Friends and relatives of a woman who died in a crash on US 93 are urging safety improvements.
Lillian Clark, 47, was the mother of three children. She worked as a rideshare driver.
“She just had the biggest heart,” said Lillian’s cousin Leah Seitz. “She always wanted everyone to just have a good time.”
Clark was alone driving from the Valley to Las Vegas on February 12. Just before 8 p.m. she was at mile marker 92, approaching I-40 and Kingman. She was speaking to a friend on her speakerphone when a crash occurred.
“It almost sounded like three thumps,” said Susan Ogg, a friend. “I thought, ‘Oh, she has hit a deer.’”
Clark had been hit from behind. She went off the road and her car rolled. Somehow her phone stayed connected, and Ogg could hear as emergency crews arrived.
“I heard an ambulance come in,” Ogg said. “I heard [a man] again say, 'Over here. This one is alive.'”

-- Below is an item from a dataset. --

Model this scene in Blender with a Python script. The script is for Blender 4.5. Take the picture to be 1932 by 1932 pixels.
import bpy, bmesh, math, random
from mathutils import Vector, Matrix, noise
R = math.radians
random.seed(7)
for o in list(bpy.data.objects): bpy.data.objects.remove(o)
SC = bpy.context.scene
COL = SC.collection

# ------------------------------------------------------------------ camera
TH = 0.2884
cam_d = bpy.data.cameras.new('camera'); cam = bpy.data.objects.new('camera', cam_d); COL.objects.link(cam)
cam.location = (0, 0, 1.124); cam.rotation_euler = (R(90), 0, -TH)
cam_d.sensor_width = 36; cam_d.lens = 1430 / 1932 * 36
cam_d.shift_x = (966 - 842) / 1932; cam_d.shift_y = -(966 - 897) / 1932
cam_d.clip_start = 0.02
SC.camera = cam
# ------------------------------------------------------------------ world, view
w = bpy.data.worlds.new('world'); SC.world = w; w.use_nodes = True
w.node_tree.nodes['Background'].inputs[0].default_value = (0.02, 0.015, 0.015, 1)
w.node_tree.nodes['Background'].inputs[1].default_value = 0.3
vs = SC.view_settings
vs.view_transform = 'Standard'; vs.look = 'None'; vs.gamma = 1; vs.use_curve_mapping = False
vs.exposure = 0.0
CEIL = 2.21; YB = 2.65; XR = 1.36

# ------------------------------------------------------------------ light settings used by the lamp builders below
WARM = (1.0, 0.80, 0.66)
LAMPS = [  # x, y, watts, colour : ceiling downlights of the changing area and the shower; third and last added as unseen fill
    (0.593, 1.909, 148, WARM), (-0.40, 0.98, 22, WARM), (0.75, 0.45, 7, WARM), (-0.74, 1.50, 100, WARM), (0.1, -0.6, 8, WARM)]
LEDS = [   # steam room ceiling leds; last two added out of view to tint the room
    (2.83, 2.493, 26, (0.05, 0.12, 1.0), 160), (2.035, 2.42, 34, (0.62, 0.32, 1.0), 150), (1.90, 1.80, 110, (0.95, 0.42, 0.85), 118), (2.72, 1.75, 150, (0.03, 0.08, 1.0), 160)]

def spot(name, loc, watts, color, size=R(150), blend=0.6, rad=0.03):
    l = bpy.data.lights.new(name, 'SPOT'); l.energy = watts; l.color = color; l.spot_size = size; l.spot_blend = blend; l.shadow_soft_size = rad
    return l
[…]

Ogg said an officer eventually found the phone, realized a call was still connected, and told her Clark had died.
Clark’s family and friends said US 93 is a dangerous road that needs improvements and more police enforcement.
“The whole thing is just very, very bumpy,” said Amber Posey, another one of Clark’s cousins. “There’s very little guardrails; there's zero lighting.”
“No one else should have to go through this because of reckless drivers and roads being unsafe,” said Seitz.
Clark was driving on a four-lane section of US 93, but more than 30 miles near Wickenburg remain two-lane highway.
In May 2021, ABC15 first reported on US 93's extensive crash history, referring to the drive as a ‘deadly gamble.’ The station's reporting shows how many of the crashes happened in two-lane sections and widening those sections would reduce deadly head-on collisions on those stretches.
The Arizona Department pf Transportation plans to start construction on widening a five-mile section of the road this year. ADOT’s tentative five-year construction plan includes widening an 18 additional miles, with construction projects beginning in 2025, 2026, and 2027.
The Department of Public Safety told ABC15 there is an ongoing criminal investigation into the crash that killed Clark.
The family of Lillian Clark set up a GoFundMe account to raise money for her children.